Osjuša, la nostra vita da bambini, che felicità è stata! I nostri litigi, i nostri battibecchi, i nostri giochi e il nostro amore. Ora non guardo nemmeno più il cielo. A chi dovrei mostrare le nuvole che scorgo? Ricordi quando trascinavamo i nostri miseri banchetti alle nostre povere case randagie, da nomadi? Ricordi com’è buono il pane quando cade dal cielo e lo si mangia in due? E l’ultimo inverno a Voronež. La nostra felice miseria e le poesie. Ricordo: tornavamo dalla banja, avevamo comprato delle uova, o forse delle salsicce. Passò un carro di fieno. Faceva ancora freddo e io m’assideravo nella mia giacchetta (forse è il nostro destino: so quanto freddo hai tu). E quel giorno mi si è impresso nella memoria: ho sentito, chiaro da far male, che quell’inverno, quei giorni, quelle disgrazie erano l’ultima e la migliore felicità che avevamo in sorte.
Ogni mio pensiero è rivolto a te. Ogni lacrima e ogni sorriso è per te. Benedico ogni giorno e ogni ora della nostra amara vita, amico mio, mio compagno di viaggio, amata, cieca guida mia… Come cuccioli ciechi sbattevamo l’uno contro l’altro, e stavamo bene. E la tua povera testa delirante e tutta la follia, con la quale scaldavamo i nostri giorni. Che felicità era e come abbiamo sempre saputo che proprio quella era la felicità.
La vita è lunga. Com’è lungo e difficile morire da solo, da sola. Possibile che proprio a noi, inseparabili, tocchi questo destino? Noi, cuccioli, bambini… tu, angelo, l’hai forse meritato? E tutto va avanti. Io non so nulla. Eppure so tutto e, come in un delirio, vedo ogni tuo giorno, ogni tua ora nitida e chiara.
Sei venuto da me in sogno ogni notte e io continuavo a chiederti cosa fosse successo e tu non rispondevi. L’ultimo sogno: sto comprando del cibo nel lurido bar di un lurido albergo. Con me ci sono dei completi sconosciuti e io, dopo aver comprato tutte queste cose, capisco che non so dove portarle, perché non so dove sei tu. Quando mi sono svegliata ho detto a Šura: Osja è morto.
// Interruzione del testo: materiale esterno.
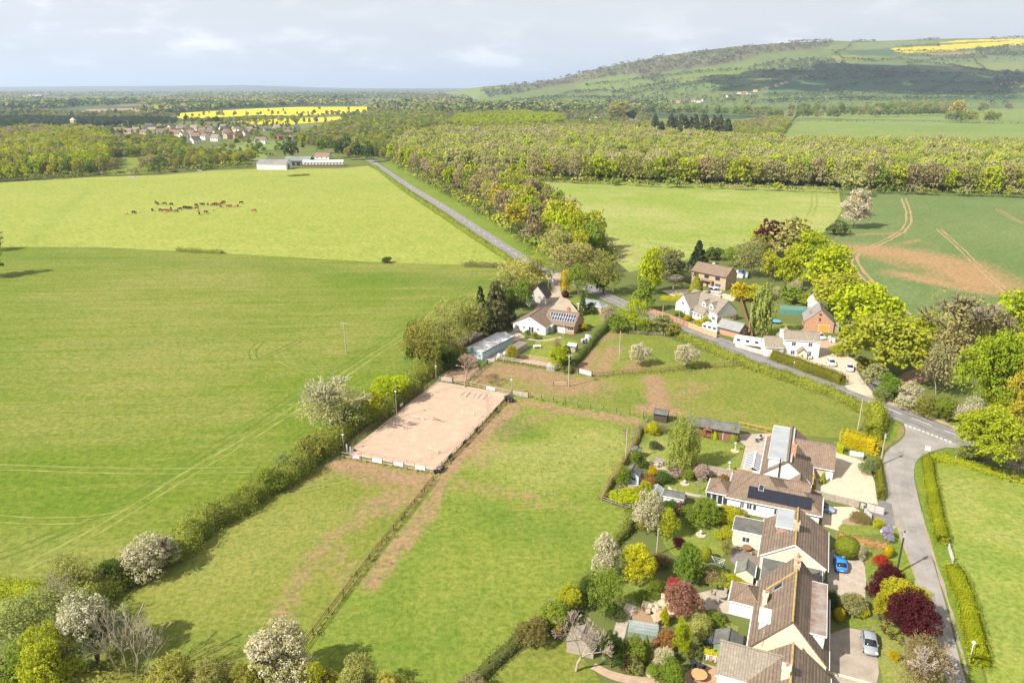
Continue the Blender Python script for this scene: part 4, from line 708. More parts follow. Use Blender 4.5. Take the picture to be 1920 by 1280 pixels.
shed('garden_shed', 'small black-roofed shed at the corner of the gardens beside the paddock gateway', (1225, 789), -23, 2.9, 2.1, 1.9, 2.6, WOODK, FELT).done()
b = shed('summerhouse', 'blue-grey summerhouse with deck beside the field fence', (1167, 905), -22, 3.0, 2.4, 2.0, 2.9, BLUEP, FELT, 'y', win=2.1); b.add('deck', MB().box(-.2, 4.4, -1.6, -.05, .1, .25), WOODL); b.add('deck_rail', MB().box(-.2, 4.4, -1.65, -1.58, .25, .9), WOODG); b.done()
shed('grey_shed', 'white shed with dark felt roof behind the blossoming tree', (1243, 946), -22, 3.4, 2.2, 1.9, 2.5, W_SHIP, FELT).done()
shed('apex_shed', 'small mossy-roofed cream shed beside the dark green oil tank', (1378, 1091), ROT, 2.5, 2.7, 1.8, 2.6, W_CREAM, M('green_felt', (.15, .16, .13), .2, 1, .9, .2), 'y').done()
b = shed('garden_room', 'white glazed garden room with square brown hipped roof', (1366, 1150), ROT, 4.0, 4.3, 2.3, 3.8, UPVC, T_BROWN, hip=True)
for x in (.6, 1.6, 2.6, 3.5): b.win('f', 0, x, .2, .85, 1.9, 1, gm=UPVC)
b.done()
shed('green_shed', 'grey-roofed green shed behind the nearest cream house', (1336, 1228), ROT, 3.3, 2.6, 2.0, 2.8, GREENP, FELT, 'y').done(); shed('old_shed', 'weathered grey-roofed shed under the bare pale tree', (1062, 1222), -20, 3.6, 2.6, 1.9, 2.7, WOODG, T_GREY, 'y').done()
shed('wooden_arbour', 'little slate-roofed shelter by the field fence pole', (1182, 858), -22, 1.8, 1.4, 1.8, 2.3, WOODG, T_SLATE).done()
def glasshouse(name, label, px, rot, w, d, e, r, fm, gm, cat='greenhouse'):
    o = empty(name, P(*px) + (0,), R(rot), label, cat); f = MB(); k = max(2, int(w / .6)); kd = max(2, int(d / .7)); t = .025
    for i in range(kd + 1):
        y = d * i / kd
        for x in (0, w): f.bar((x, y, 0), (x, y, e), t, k=4)
        f.bar((0, y, e), (w / 2, y, r), t, k=4); f.bar((w, y, e), (w / 2, y, r), t, k=4)
    for x, z in ((0, e), (w, e), (w / 2, r), (0, .05), (w, .05)): f.bar((x, 0, z), (x, d, z), t, k=4)
    for y in (0, d):
        f.bar((0, y, e), (w, y, e), t, k=4)
        for i in range(1, k): x = w * i / k; f.bar((x, y, 0), (x, y, e + (r - e) * (1 - abs(2 * x / w - 1))), t, k=4)
    f.build('frame', fm, o); g = MB()
    g.add([(0, 0, 0), (w, 0, 0), (w, 0, e), (w / 2, 0, r), (0, 0, e), (0, d, 0), (w, d, 0), (w, d, e), (w / 2, d, r), (0, d, e)], [(0, 1, 2, 3, 4), (9, 8, 7, 6, 5), (1, 6, 7, 2), (5, 0, 4, 9), (2, 7, 8, 3), (3, 8, 9, 4)]); g.build('glazing', gm, o); return o
def Mpane(name, col, a):
    m, n = newmat(name); d = n('ShaderNodeBsdfPrincipled', {'Base Color': col + (1,), 'Roughness': .15, 'Specular IOR Level': .5}); t = n('ShaderNodeBsdfTransparent')
    n.out(n('ShaderNodeMixShader', {0: a, 1: t.outputs[0], 2: d.outputs[0]}).outputs[0]); return m
GLZ = Mpane('greenhouse_glass', (.42, .46, .47), .35); NET = Mpane('fruit_netting', (.32, .22, .21), .5); NETG = Mpane('green_netting', (.13, .30, .27), .5)
glasshouse('greenhouse', 'aluminium greenhouse between the white blossom tree and the clothes', (1214, 937), -22, 2.4, 2.5, 1.5, 2.2, ALU, GLZ); glasshouse('greenhouse', 'small pale greenhouse behind the white rails of the chicken run', (1025, 695), -20, 2.0, 2.2, 1.5, 2.1, UPVC, GLZ)
glasshouse('fruit_cage', 'low aqua-framed fruit cage beside the pile of pale rubble', (1177, 1196), -14, 3.9, 2.2, 1.2, 1.25, M('aqua_paint', (.22, .42, .42), .1, 1, .6, .3), GLZ, 'fruit cage'); glasshouse('fruit_cage', 'reddish netted fruit cage on the bungalow lawn', (965, 668), 62, 8.0, 3.0, 1.6, 1.65, WOODG, NET, 'fruit cage'); glasshouse('fruit_cage', 'teal netted fruit cage behind the orange-brick garage', (1465, 590), -12, 9.5, 4.5, 1.9, 1.95, M('teal_paint', (.12, .32, .30), .1, 1, .6, .3), NETG, 'fruit cage')

# -- the bungalow with the panelled roof and its outbuildings ----------------------------
o7 = front((5.15, 210.3), 10.6, -25); b = B('panelled_bungalow', 'white-gabled brown-roofed bungalow with two rows of framed solar panels', o7, -25)
b.gable(0, 10.6, 0, 11.2, 2.5, 5.2, 'y', W_WHITE, T_BROWN, oh=.15); b.gable(8.0, 18.0, 4.4, 13.0, 2.4, 5.3, 'x', W_ORANGE, T_BROWN, oh=.1)
k = (5.3 - 2.4) / 4.3; sl = math.atan(k); up = lambda x, v, h=.24: (x, 4.4 + v * math.cos(sl) - h * math.sin(sl), 2.4 + v * math.sin(sl) + h * math.cos(sl))
for row, (xa, cnt) in enumerate(((9.3, 10), (10.2, 9))):
    v0 = 2.95 - row * 1.55; o = b.plate('solar_panels', [up(xa, v0), up(xa + cnt * .82, v0), up(xa + cnt * .82, v0 + 1.4), up(xa, v0 + 1.4)], .06, ALU)
    for i in range(cnt): MB().slab([up(xa + i * .82 + .07, v0 + .06, .26), up(xa + i * .82 + .75, v0 + .06, .26), up(xa + i * .82 + .75, v0 + 1.34, .26), up(xa + i * .82 + .07, v0 + 1.34, .26)], .02).build('panel', PVC, o)
for x, w, h, z in ((1.6, .8, .7, 1.1), (3.6, .7, .9, 1.1), (8.2, .8, .8, 1.1)): b.win('f', 0, x, z, w, h)
b.door('f', 0, 5.5, .7, 2.0, GLASS, name='french_door'); b.door('f', 0, 6.4, .7, 2.0, GLASS, name='french_door'); b.win('f', 0, 5.3, 3.9, .6, .5, 1); b.door('f', 4.4, 12.2, .9, 2.0, WOOD); b.wmb(W_WHITE).box(12.9, 15.2, 4.3, 4.42, 0, 2.35); b.win('f', 4.4, 16.8, 1.0, 1.9, 1.1, 3); b.win('r', 18.0, 8.6, .9, 1.2, 1.4)
b.chimney(14.5, 8.9, 4.9, 6.7, .9, .7, W_BRICK, 1); b.flat(10.62, 11.6, 2.6, 4.4, 2.2, M('pale_green_glazing', (.30, .40, .33), .1, .6, .4, .4), M('pale_green_glazing2', (.34, .42, .36), .1, .6, .4, .4), oh=.05); b.done()
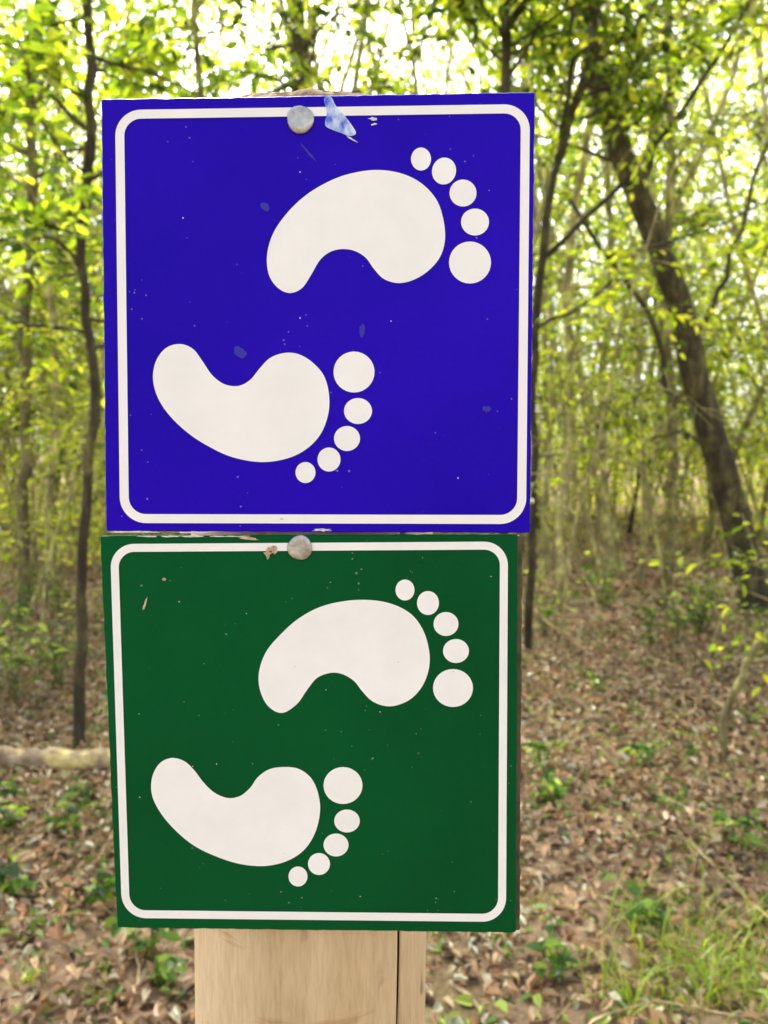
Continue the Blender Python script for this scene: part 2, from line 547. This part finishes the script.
def leaf_mesh(name, P, D, Nn, L, W, colr, mat, fold=0.25, curl=0.15):
    V, Fc = leaf_arrays(P, D, Nn, L, W, fold, curl)
    me = bpy.data.meshes.new(name)
    me.from_pydata(V.tolist(), [], Fc.tolist())
    at_ = me.attributes.new('tint', 'FLOAT_COLOR', 'POINT')
    c4 = np.ones((len(V), 4), np.float32)
    c4[:, :3] = np.clip(np.repeat(colr, 6, axis=0), 0.003, 0.60)
    at_.data.foreach_set('color', c4.ravel())
    me.materials.append(mat)
    me.update()
    return me

def pick(cols, weights, n, r, jit=0.2):
    cols = np.array(cols)
    w_ = np.array(weights, float); w_ /= w_.sum()
    c = cols[r.choice(len(cols), n, p=w_)]
    return c * (1 + r.uniform(-jit, jit, (n, 1)))

GREENS = [(0.11, 0.18, 0.018), (0.24, 0.33, 0.022), (0.39, 0.46, 0.035), (0.04, 0.075, 0.014), (0.50, 0.54, 0.08)]

class Tubes:
    def __init__(s): s.V = []; s.F = []
    def add(s, pts, rad, sides=6):
        pts = np.asarray(pts, float)
        base = len(s.V)
        n = len(pts)
        for i in range(n):
            d = pts[min(i + 1, n - 1)] - pts[max(i - 1, 0)]
            d = d / (np.linalg.norm(d) + 1e-9)
            a = np.array([1.0, 0, 0]) if abs(d[0]) < 0.8 else np.array([0, 1.0, 0])
            u = np.cross(d, a); u /= np.linalg.norm(u)
            v = np.cross(d, u)
            for k in range(sides):
                q = 2 * math.pi * k / sides
                s.V.append(pts[i] + (u * math.cos(q) + v * math.sin(q)) * rad[i])
        for i in range(n - 1):
            for k in range(sides):
                k2 = (k + 1) % sides
                s.F.append([base + i * sides + k, base + i * sides + k2, base + (i + 1) * sides + k2, base + (i + 1) * sides + k])
        s.F.append([base + (n - 1) * sides + k for k in range(sides)])

def path_interp(pts, n):
    pts = np.asarray(pts, float)
    t0 = np.linspace(0, 1, len(pts)); t1 = np.linspace(0, 1, n)
    return np.stack([np.interp(t1, t0, pts[:, k]) for k in range(3)], 1)

def grow(path, rad, r, tubes, nb, start, blen, ntw, nlf, leafsize, palette, weights, up=(0.0, 0.7), sides=7, bare=0.0):
    tubes.add(path, rad, sides)
    P, D, Nn, L, Cc = [], [], [], [], []
    n = len(path)
    for bi in range(nb):
        f = start + (1 - start) * (bi + r.random()) / nb
        f = min(f, 0.995)
        idx = f * (n - 1); i0 = int(idx); fr = idx - i0
        p0 = path[i0] * (1 - fr) + path[min(i0 + 1, n - 1)] * fr
        rr0 = rad[i0]
        az = r.uniform(0, 2 * math.pi)
        upv = r.uniform(*up)
        d = np.array([math.cos(az), math.sin(az), upv]); d /= np.linalg.norm(d)
        Lb = blen * r.uniform(0.5, 1.15) * (1.15 - 0.6 * f)
        m = 6
        bp = [p0]
        dd = d.copy()
        for k in range(m):
            dd = dd + r.normal(0, 0.18, 3) + np.array([0, 0, -0.05]); dd /= np.linalg.norm(dd)
            bp.append(bp[-1] + dd * Lb / m)
        bp = np.array(bp)
        br = np.linspace(min(rr0 * 0.5, 0.02), 0.003, len(bp))
        tubes.add(bp, br, 4)
        tone = r.uniform(0.5, 1.4)
        nofol = r.random() < bare
        for ti in range(ntw):
            g = r.uniform(0.2, 1.0)
            ix = g * m; i1 = min(int(ix), m - 1); ff = ix - i1
            q0 = bp[i1] * (1 - ff) + bp[i1 + 1] * ff
            td = norm((bp[i1 + 1] - bp[i1]))
            td = norm(td * 0.7 + r.normal(0, 0.6, 3) + np.array([0, 0, -0.05]))
            Lt = r.uniform(0.18, 0.5)
            q1 = q0 + td * Lt + np.array([0, 0, -0.06])
            tubes.add(np.array([q0, (q0 + q1) / 2 + np.array([0, 0, .015]), q1]), [0.0035, 0.0025, 0.0015], 3)
            if nofol: continue
            side = norm(np.cross(td, np.array([0, 0, 1.0])))
            for li in range(nlf):
                tt = (li + 1) / nlf
                sg = 1 if li % 2 else -1
                P.append(q0 + (q1 - q0) * tt + r.normal(0, 0.012, 3))
                D.append(td * 0.55 + side * sg * 0.75 + r.normal(0, 0.28, 3) + np.array([0, 0, -0.2]))
                Nn.append(np.array([0, 0, 1.0]) + r.normal(0, 0.6, 3))
                L.append(leafsize * r.uniform(0.6, 1.25))
                Cc.append(tone)
    P = np.array(P); D = np.array(D); Nn = np.array(Nn); L = np.array(L)
    col = pick(palette, weights, len(P), r) * np.array(Cc)[:, None]
    return P, D, Nn, L, col

def stem_path(r, h, n=14, wob=0.05, lean=0.1):
    p = np.zeros((n, 3))
    lx, ly = r.normal(0, lean, 2)
    d = np.array([lx, ly, 1.0])
    for i in range(1, n):
        d = d + np.array([r.normal(0, wob), r.normal(0, wob), 0])
        p[i] = p[i - 1] + d / np.linalg.norm(d) * h / (n - 1)
    return p

def make_proto(seed, h, r0, nb, start, blen, ntw, nlf, ls, weights, wob=0.06, lean=0.1, bark=M_bark, up=(0.0, 0.7), bare=0.0):
    r = np.random.default_rng(seed)
    tb = Tubes()
    path = stem_path(r, h, 14, wob, lean)
    rad = np.linspace(r0, r0 * 0.25, 14); rad[0] *= 1.3
    P, D, Nn, L, col = grow(path, rad, r, tb, nb, start, blen, ntw, nlf, ls, GREENS, weights, up, bare=bare)
    me1 = bpy.data.meshes.new("trunk")
    me1.from_pydata([tuple(v) for v in tb.V], [], tb.F)
    me1.materials.append(bark)
    me1.polygons.foreach_set('use_smooth', [True] * len(me1.polygons))
    me2 = leaf_mesh("crown", P, D, Nn, L, L * 0.5, col, M_leaf)
    return me1, me2

def place(pair, name, x, y, rot, sc, label, category, group, names=("trunk", "crown")):
    e = bpy.data.objects.new(name, None)
    e.location = (x, y, float(gh(x, y)) - 0.02)
    e.rotation_euler = (0, 0, rot)
    e.scale = (sc, sc, sc)
    link(e, None, label=label, category=category, group=group)
    for me, nm in zip(pair, names):
        link(bpy.data.objects.new(nm, me), e)
    return e

tall = [make_proto(100 + i, 9.0, [0.035, 0.03, 0.042, 0.03][i], 34, 0.22, 1.8, 7, 10, 0.09, [3, 4, 4, 2, 2], 0.09, 0.13,
                   bark=[M_bark, M_bark_dark, M_bark, M_pale][i]) for i in range(4)]
sap = [make_proto(200 + i, 4.4, 0.011, 20, 0.20, 0.85, 6, 8, 0.06, [2, 4, 5, 1.5, 3], 0.12, 0.20, bark=[M_bark, M_pale, M_pale, M_pale][i], bare=.35) for i in range(4)]

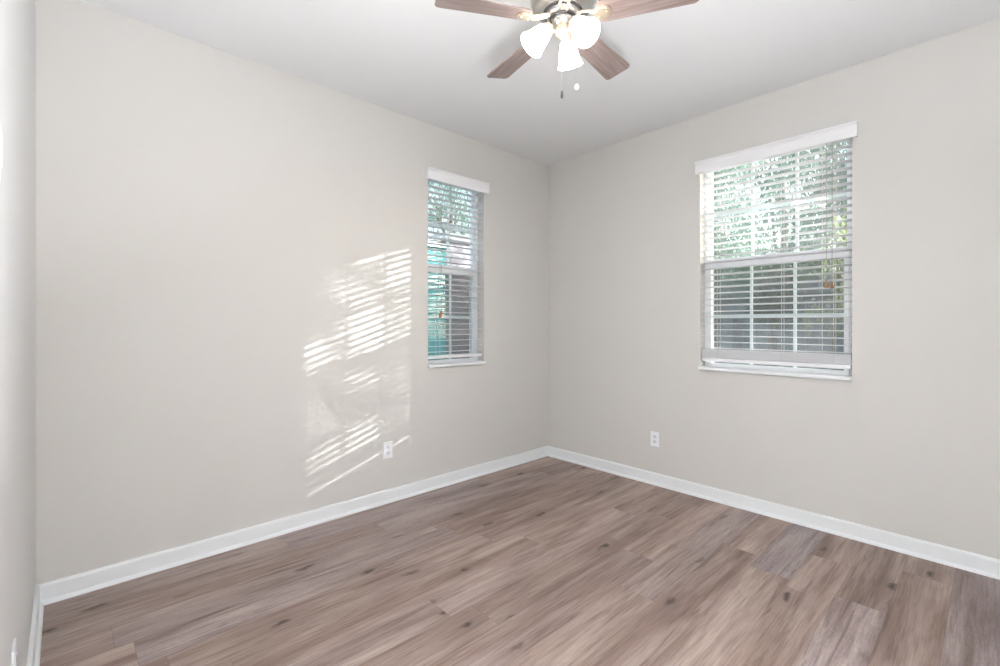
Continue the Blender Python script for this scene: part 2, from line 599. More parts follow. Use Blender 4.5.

Non so se tu sia vivo, ma da quel giorno ho perso ogni tua traccia. Non so dove tu sia. Puoi sentirmi? Sai quanto ti amo? Non ho fatto in tempo a dirti quanto ti amo. Non riesco a dirlo nemmeno ora. Dico soltanto: per te, per te… sei sempre con me e io – selvatica e cattiva, che mai ho saputo semplicemente piangere – io piango, e piango, e piango. Sono io, Nadja. Dove sei? Addio.